Correction to above: If you are treating the H2 as a unit, your numbers are closer. But in combustion chambers, molecules break down, and the atoms go their separate ways.
Hydrogen’s volume really dominates it’s deployment. Even liquified, it is hugely less dense than its combustion partners. Check out this schematic for the proposed Skylon: most of its sleek volume is for liquid hydrogen. There’re tiny chambers for liquid oxygen for use in the rocket mode of its flight. http://www.gizmag.com/sabre-engine/23304/pictures#10
typo: its deployment. (Drop-kicked by my own hobby horse! :-/p )
As for the energy calcs of various coals, etc., what is driving the takeover of shale gas is energy per $. Gas plants and fuel are currently and for the projected future insanely cheaper. Responsible utilities couldn’t and can’t justify any other choice financially.

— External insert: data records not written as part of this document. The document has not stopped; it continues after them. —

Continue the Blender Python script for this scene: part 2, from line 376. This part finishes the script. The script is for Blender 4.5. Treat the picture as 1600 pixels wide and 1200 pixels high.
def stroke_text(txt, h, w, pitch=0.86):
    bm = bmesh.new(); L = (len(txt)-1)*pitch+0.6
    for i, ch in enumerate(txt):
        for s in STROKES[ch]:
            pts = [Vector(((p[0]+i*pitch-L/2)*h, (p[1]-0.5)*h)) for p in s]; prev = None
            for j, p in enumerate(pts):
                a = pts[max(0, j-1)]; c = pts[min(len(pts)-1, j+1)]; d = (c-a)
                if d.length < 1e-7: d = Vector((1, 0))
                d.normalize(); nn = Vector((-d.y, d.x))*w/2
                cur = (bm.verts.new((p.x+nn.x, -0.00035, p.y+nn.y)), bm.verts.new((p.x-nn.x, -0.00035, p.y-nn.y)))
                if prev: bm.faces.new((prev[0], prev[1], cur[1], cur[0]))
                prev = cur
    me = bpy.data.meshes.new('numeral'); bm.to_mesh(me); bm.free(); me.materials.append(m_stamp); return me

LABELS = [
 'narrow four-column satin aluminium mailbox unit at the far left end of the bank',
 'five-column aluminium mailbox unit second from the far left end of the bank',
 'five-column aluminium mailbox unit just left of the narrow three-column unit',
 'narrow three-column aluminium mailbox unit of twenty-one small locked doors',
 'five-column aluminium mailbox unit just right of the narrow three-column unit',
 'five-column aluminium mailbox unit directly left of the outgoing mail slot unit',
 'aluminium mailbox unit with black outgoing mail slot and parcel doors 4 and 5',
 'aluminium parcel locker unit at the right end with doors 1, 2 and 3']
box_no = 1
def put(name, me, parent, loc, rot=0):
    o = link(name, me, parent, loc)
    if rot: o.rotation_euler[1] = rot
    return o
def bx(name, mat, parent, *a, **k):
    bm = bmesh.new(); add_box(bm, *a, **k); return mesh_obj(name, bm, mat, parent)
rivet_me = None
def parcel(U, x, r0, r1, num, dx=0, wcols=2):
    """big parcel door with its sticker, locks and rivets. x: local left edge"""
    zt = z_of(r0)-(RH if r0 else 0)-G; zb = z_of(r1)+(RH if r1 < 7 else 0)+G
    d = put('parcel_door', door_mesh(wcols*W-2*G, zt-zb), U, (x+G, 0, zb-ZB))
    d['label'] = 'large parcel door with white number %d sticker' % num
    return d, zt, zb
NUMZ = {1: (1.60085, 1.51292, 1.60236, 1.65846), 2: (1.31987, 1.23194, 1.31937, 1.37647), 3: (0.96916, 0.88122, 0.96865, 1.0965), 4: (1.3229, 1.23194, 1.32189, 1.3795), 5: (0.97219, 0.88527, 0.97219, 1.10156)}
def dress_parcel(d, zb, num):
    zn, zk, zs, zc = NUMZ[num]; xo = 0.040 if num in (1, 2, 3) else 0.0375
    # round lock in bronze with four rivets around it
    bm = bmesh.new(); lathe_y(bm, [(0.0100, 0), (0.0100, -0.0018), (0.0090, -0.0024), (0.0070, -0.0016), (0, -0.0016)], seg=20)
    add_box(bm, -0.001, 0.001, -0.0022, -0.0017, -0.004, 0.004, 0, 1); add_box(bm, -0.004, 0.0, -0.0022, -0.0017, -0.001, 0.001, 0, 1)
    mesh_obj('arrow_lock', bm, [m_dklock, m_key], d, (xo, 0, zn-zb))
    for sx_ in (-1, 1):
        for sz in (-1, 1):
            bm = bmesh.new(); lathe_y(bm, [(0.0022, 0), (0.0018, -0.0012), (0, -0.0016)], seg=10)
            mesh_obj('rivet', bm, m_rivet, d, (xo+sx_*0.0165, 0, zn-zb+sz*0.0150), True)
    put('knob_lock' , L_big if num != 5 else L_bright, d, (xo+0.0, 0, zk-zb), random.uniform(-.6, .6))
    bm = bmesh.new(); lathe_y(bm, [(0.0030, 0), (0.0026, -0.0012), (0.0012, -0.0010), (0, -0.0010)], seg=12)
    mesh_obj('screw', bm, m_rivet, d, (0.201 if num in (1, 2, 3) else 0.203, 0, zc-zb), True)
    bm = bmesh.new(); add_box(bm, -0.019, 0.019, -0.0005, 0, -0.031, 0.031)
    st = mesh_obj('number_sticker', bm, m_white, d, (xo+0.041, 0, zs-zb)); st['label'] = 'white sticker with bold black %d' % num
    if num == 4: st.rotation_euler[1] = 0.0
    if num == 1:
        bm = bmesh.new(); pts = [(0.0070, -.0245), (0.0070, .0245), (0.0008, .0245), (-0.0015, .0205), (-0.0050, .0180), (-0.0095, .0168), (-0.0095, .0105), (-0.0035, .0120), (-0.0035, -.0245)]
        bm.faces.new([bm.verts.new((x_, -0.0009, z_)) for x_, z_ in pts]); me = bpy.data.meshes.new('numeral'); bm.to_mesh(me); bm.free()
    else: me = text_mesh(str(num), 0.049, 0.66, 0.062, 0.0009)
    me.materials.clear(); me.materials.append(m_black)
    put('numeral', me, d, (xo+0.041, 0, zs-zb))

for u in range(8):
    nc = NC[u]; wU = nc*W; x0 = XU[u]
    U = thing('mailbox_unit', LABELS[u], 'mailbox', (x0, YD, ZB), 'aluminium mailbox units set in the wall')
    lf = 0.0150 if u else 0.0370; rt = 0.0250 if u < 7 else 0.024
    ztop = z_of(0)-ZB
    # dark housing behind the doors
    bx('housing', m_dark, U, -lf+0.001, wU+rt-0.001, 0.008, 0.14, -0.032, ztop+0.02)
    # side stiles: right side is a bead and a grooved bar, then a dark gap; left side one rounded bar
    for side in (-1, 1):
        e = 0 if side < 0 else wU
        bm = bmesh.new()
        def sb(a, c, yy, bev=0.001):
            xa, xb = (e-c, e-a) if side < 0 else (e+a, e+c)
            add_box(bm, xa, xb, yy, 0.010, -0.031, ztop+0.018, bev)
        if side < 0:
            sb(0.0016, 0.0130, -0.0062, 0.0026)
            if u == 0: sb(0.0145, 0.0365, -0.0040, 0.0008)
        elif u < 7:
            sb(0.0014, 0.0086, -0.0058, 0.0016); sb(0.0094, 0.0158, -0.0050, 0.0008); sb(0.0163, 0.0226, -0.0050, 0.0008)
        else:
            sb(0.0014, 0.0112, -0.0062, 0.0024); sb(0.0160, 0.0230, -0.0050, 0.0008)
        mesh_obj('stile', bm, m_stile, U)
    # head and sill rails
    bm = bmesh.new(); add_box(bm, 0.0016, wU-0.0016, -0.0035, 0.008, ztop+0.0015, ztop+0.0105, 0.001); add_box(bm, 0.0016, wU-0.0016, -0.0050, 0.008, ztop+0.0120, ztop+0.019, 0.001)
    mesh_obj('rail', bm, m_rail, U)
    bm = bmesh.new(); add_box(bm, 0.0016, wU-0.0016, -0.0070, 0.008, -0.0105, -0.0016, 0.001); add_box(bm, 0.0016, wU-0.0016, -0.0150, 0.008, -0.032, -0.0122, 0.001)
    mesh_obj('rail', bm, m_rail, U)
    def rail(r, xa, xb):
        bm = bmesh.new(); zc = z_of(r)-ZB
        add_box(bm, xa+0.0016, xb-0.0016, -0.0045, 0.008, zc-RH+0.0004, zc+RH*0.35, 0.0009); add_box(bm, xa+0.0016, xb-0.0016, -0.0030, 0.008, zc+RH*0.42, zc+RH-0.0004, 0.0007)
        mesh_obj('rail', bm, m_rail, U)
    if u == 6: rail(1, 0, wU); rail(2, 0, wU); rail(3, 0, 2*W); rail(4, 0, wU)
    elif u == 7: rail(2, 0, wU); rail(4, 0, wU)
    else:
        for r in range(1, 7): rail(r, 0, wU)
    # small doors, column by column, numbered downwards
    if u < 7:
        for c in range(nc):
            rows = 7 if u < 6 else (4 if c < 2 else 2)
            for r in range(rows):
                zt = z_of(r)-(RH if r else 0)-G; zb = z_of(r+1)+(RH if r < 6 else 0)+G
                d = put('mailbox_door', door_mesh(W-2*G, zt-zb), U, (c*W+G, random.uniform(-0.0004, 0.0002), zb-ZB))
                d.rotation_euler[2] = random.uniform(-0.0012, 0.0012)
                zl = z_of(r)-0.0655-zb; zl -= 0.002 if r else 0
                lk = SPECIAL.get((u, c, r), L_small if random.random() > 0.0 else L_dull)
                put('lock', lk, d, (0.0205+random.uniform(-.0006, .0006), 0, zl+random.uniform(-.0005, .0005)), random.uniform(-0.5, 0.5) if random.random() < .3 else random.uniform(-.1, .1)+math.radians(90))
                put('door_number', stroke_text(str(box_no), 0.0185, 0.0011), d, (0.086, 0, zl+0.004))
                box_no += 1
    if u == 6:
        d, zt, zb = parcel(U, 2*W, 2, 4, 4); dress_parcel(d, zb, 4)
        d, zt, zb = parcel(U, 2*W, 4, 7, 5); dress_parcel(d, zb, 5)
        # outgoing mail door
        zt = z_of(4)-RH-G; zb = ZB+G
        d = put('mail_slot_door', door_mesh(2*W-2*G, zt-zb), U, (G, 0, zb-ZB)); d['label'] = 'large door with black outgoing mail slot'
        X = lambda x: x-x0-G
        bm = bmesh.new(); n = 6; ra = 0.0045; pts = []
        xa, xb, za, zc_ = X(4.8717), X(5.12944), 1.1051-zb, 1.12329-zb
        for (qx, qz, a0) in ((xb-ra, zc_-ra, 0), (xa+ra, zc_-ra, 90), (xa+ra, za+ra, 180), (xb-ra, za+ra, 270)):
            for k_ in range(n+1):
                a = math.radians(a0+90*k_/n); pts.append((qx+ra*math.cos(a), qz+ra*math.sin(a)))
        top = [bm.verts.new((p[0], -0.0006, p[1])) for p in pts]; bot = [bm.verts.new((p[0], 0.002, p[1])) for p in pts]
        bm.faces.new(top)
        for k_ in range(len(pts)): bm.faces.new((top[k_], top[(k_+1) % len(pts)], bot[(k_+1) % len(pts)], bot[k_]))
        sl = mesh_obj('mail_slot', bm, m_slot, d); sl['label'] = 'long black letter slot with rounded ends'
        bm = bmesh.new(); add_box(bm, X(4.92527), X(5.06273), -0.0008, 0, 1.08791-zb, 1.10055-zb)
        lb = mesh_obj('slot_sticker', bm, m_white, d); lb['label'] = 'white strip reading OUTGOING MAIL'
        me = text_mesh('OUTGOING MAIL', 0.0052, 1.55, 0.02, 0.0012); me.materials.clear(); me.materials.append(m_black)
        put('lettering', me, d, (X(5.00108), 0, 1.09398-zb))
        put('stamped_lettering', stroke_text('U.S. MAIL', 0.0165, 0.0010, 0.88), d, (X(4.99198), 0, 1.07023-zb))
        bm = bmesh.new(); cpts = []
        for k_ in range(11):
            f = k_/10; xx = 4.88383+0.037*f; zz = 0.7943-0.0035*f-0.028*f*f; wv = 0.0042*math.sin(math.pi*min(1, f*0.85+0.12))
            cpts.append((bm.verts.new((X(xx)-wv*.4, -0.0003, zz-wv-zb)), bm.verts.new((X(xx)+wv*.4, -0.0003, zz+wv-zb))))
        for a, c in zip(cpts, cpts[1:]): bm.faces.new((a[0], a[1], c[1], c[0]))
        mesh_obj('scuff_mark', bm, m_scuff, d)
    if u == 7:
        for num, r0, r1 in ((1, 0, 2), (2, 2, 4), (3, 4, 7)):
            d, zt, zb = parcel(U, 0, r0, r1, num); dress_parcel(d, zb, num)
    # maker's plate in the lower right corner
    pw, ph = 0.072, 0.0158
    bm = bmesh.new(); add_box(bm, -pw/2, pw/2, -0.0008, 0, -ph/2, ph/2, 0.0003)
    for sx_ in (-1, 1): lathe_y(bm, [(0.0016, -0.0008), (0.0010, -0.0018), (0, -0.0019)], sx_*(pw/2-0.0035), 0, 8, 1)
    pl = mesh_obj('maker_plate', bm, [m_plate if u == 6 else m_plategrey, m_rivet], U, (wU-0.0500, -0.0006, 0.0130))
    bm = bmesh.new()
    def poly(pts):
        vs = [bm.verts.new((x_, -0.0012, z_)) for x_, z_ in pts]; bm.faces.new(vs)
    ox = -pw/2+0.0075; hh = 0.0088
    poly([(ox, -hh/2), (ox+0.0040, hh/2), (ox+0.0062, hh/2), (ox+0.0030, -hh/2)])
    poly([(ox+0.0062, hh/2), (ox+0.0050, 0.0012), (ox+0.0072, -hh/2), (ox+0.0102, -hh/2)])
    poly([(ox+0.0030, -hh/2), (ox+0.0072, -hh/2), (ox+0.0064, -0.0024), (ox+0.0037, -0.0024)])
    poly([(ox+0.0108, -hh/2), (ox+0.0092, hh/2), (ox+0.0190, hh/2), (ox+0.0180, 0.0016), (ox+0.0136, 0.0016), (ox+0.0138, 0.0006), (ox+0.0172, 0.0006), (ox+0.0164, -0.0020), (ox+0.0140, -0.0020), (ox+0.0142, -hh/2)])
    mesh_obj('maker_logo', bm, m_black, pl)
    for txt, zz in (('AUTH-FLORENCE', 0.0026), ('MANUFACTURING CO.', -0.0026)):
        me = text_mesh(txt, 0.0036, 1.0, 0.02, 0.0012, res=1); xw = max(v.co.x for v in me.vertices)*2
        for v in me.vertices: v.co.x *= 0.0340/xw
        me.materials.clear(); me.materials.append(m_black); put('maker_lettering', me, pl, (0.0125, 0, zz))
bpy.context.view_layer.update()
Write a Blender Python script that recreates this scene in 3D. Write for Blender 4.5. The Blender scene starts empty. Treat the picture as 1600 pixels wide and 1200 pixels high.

Brian, can’t really argue with this other than to say that the volatility of short term gas prices and an historical reluctance of gas companies to commit to long term contacts at realistic prices has gone against gas. Has shale gas changed that ? Not sure but as gas prices drop due to supply then exploration and development will also decline, when will the bounce come? What is pretty certain is that it pushes the so called take-over by renewables further out. Interesting times.
“…the lower rank coals produce 5 percent more CO2 upon combustion than the high volatile bituminous coals, on the basis of gross calorific value.”
That’s all I was trying to say. It makes comparing CO2 emissions from natural gas and CO2 emissions from just about any coal easy.
Brian H says:
July 20, 2012 at 3:00 am
George E. Smith; says:
July 19, 2012 at 11:59 am
1. There is no such thing as a carbon molecule. Just atoms.
2. While Carbon’s atomic number is 7, Carbon’s atomic mass ranges from 12-14, because of the neutrons.
No, Z of C is 6.
phlogiston;
Indeed. I knew/know that. But apparently my phat phingers didn’t. Duh. Doh. Dum. Sorry!